This morning finds me pondering the million-and-one tiny injuries we inflict on one another along this journey.
The child, testing the power of words, hurls an “I hate you!” across the room. The parent picks the wrong battle — say, the brushing of the toddler’s teeth after a long and challenging day — and after fighting through clenched jaws and enduring wall-shuddering screams, gives up and puts the child to bed, crying. The child kicks the mother in the shins. The baby bites her shoulder. The mother yells, and startles the toddler. The child yells, throws a toy, nicks the paint on the door. The mother grabs their arms a little too hard, pushes them into the time-out chair a little too forcefully, locks herself in her room to calm down while they bang on the door and beg her to come out. They are scared. She is at a loss.
Deep breath.
We emerge a bit shaken, a bit drained. We move carefully, tenderly through the motions, fearful of upending an uneasy peace. We follow-through on consequences — no treats, no TV, no Millennium Falcon until today or tomorrow or next week — perhaps with a bit of remorse, long after the drama is over. We have to remind them why: Remember? No hitting. Kinder words. Respect. We search for the teachable moments. We hold the line. Just barely, sometimes. Barely.
We move on. We recover.
Sometimes I wonder how we recover. Sometimes I wonder how much we recover. Sometimes I fret over which injuries are simply the skinned knees of life — no blood, quick to heal — and which ones will continue to re-open, bleed. Scar. Is there any way to know? I search my memory for when I was two, when I was five. I try to recall what I learned, what stuck, for better or worse. I tell myself the truth: I’m doing my best. I’m trying.

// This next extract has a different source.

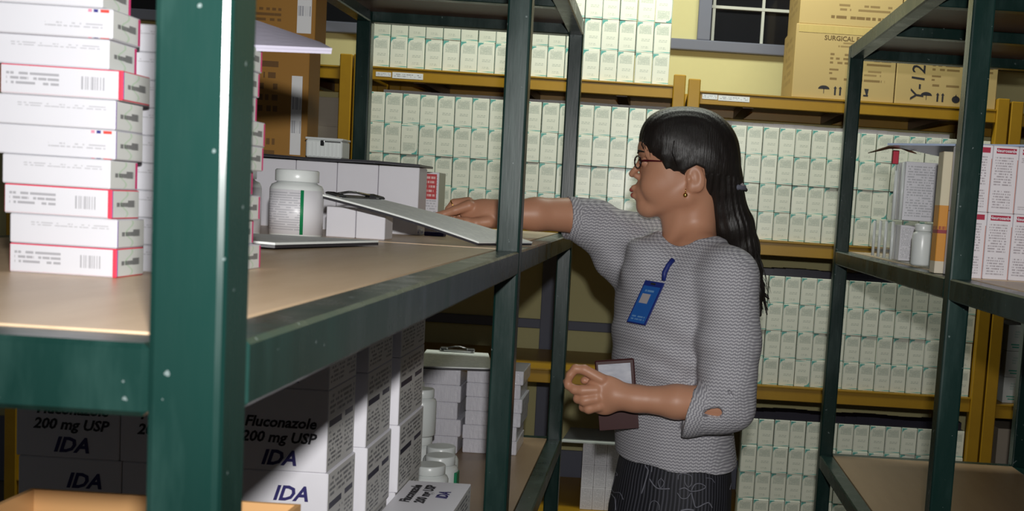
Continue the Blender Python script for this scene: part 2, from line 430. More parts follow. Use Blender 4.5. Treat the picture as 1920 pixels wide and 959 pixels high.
# ------------------------------------------------------------------ printed materials for the goods
def faux(name, base, ink, rects, rough=.45, bands=()):
    n = NM(name); u, v = n.uv(); c = base; first = True
    nz = n.noise(n.obj(), 40, 2); c = n.mix(n.m('MULTIPLY', nz, .08), base, tuple(q*.7 for q in base[:3])+(1,))
    for col, r in bands: c = n.mix(n.rect(u, v, r), c, col)
    for i, (r, nl, wd, st) in enumerate(rects):
        c = n.mix(n.m('MULTIPLY', n.print_(u, v, r, nl, wd, i*7.3, .46), st), c, ink)
    n.color(c); n.rough(rough); return n.mat
WH = sr(228, 226, 230)
WR = sr(198, 198, 204)
M['rx_front'] = faux('white_carton_front_plain', WR, sr(150, 150, 155), [((.2, .95, .62, .78), 2, 26, .6)])
M['rx_tri'] = faux('white_carton_front_three_colour_mark', WR, sr(150, 150, 155), [((.45, .92, .3, .5), 2, 26, .6)],
    bands=[(sr(230, 130, 150), (.80, .83, .86, .99)), (sr(50, 50, 120), (.845, .88, .86, .99)), (sr(235, 70, 60), (.90, .97, .86, .99))])
def mk_bar():
    n = NM('white_carton_front_barcode'); u, v = n.uv()
    bars = n.m('MULTIPLY', n.m('GREATER_THAN', n.noise(n.comb(n.m('MULTIPLY', u, 130), 0.0), 1.0, 0), .5), n.rect(u, v, (.66, .85, .28, .72)))
    t = n.print_(u, v, (.05, .48, .3, .78), 3, 22, 2, .42)
    c = n.mix(n.m('MULTIPLY', n.m('MAXIMUM', bars, t), .6), WR, sr(110, 110, 115))
    c = n.mix(n.m('LESS_THAN', v, .045), c, sr(215, 60, 90))
    c = n.mix(n.m('GREATER_THAN', u, .965), c, sr(225, 60, 80))
    n.color(c); n.rough(.4); return n.mat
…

If you chase it all with enough love, does that make it better? Is love the base that counters the acid that occasionally drips through the holes in our resolve? Is love like salt, like ketchup, like chocolate sauce: add enough, and anything will taste okay? Does the love fix things?
“It’s a start,” my husband whispers as I lie in the dark, wondering out loud. “It’s a good place to start.”
We drive to school without talking after a long night. As we pass the park, LittleMan points out the window, breaks the silence. “Look, Mommy! The sun is starting to shine.”